Best practices call for school officials to work with police and other public safety partners to assess threats on a case-by-case basis rather than having a practice of automatic evacuation and closing of school. Although this best practice was heavily reinforced after the Columbine High School attack in 1999, it has increasingly appeared that this best practice needs to be revisited and reviewed by current-day school administrators as well as some of their police and other public safety partners.
For example:
- Olmsted Township (Ohio) school officials evacuated Olmsted Falls High School for a bomb threat on October 16, 2013. A student said a school official announced a fire drill over the public address system and told students to take their belongings with them. They were evacuated to the bleachers and then to a nearby school from where they were sent home, and their school was closed for the day. Roughly two weeks later, the same school received another bomb threat and the school again sent students home early.

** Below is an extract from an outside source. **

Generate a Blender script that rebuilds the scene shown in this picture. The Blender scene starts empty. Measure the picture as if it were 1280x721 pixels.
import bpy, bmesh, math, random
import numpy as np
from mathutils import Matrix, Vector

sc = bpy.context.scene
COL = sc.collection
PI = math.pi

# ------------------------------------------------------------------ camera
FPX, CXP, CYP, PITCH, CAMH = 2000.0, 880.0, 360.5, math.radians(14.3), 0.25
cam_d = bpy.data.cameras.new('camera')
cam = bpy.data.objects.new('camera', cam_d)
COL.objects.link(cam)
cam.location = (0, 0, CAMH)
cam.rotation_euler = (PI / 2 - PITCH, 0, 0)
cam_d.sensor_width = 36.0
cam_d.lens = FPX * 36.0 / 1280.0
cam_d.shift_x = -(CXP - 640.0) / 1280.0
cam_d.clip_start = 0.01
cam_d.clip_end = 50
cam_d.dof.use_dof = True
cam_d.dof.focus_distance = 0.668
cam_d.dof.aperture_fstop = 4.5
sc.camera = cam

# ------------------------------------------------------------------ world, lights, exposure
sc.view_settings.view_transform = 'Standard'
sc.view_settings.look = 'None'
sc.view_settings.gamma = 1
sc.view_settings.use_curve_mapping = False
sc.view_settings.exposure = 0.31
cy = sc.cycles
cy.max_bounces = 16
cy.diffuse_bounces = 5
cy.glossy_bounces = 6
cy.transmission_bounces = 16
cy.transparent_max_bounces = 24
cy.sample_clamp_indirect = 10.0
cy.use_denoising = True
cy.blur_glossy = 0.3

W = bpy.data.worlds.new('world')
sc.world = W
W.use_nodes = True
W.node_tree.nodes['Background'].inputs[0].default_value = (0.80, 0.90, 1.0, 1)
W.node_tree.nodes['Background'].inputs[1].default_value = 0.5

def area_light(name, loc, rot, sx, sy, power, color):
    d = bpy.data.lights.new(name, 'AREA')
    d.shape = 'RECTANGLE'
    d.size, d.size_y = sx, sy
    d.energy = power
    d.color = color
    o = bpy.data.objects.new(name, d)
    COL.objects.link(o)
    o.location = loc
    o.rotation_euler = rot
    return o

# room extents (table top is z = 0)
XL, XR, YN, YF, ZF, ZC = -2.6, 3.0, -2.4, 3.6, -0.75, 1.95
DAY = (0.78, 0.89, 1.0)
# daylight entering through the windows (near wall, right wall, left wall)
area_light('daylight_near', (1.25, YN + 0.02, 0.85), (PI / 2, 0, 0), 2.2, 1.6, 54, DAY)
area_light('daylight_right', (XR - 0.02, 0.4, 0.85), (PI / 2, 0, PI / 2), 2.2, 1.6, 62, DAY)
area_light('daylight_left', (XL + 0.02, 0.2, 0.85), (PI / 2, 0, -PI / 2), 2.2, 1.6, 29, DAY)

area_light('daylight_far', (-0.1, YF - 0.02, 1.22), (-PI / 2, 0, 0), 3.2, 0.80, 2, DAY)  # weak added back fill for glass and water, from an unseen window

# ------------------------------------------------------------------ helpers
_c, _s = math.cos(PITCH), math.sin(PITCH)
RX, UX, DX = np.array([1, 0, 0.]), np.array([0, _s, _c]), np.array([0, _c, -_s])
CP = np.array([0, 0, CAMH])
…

- On September 30, 2013, Strongsville (Ohio) school officials closed preschools, elementary schools and the high school after finding graffiti painted on the front of Strongsville High School which included the word “bomb.”
- Students were dismissed early from Padua Franciscan High School in Parma (Ohio) on October 1, 2013, after graffiti written in a girl’s restroom said the school would be blown up and referenced a future date.
- Officials at Holy Name High School, a Catholic school in Parma Heights (Ohio), evacuated students for about two hours after a bomb threat note was found written on a bathroom wall on October 17, 2013.
- In November of 2011, emailed bomb threats directed at Orange High School in Pepper Pike (Ohio) resulted in school officials choosing to shut down the schools for three days.
Incidents similar to these have occurred in recent years in schools across the nation. They often result in increased anxiety within the school and with parents, as well as parents challenging school officials on what they perceived to be delayed and/or inadequate communications on the incidents
A number of school principals are also pulling fire alarms and/or announcing fire drills as the method to evacuate their schools during bomb scares. We have had a number of fire chiefs over the years cringe as such plans were never shared with them. Most importantly, when they received a fire signal from a school they believed it was for a fire, not a bomb threat evacuation.
Best practices and established protocols provide cognitive, not emotional, responses
School administrators, school crisis teams and their first responders should work together to develop threat assessment protocols for evaluating bomb threats. They should certainly respond as warranted when there is an obvious or imminent safety threat. But they also should avoid premature evacuations, avoid evacuating using signals that could create confusion (such as pulling the fire alarm for a bomb threat evacuation), and develop crisis communications and social media strategy and plans for more effectively communicating with students, staff, parents and the community.
I recently interviewed with our local CBS news affiliate to bring some attention to best practices with the hope that school and police officials in our area would pause and reassess their recent trend towards quickly evacuating and closing schools. Best practices are also discussed in-depth on our web site page on school bomb threats, which also has links to documents and a free CD packet resources on the topic.
Nine out of 10 school bomb threats may turn out to be unfounded. But no principal wants to be number 10. Following best practices and having guidelines in place prior to an actual incident will help school leaders and their first responders respond cognitively, not emotionally, if they do receive bomb threats to their schools.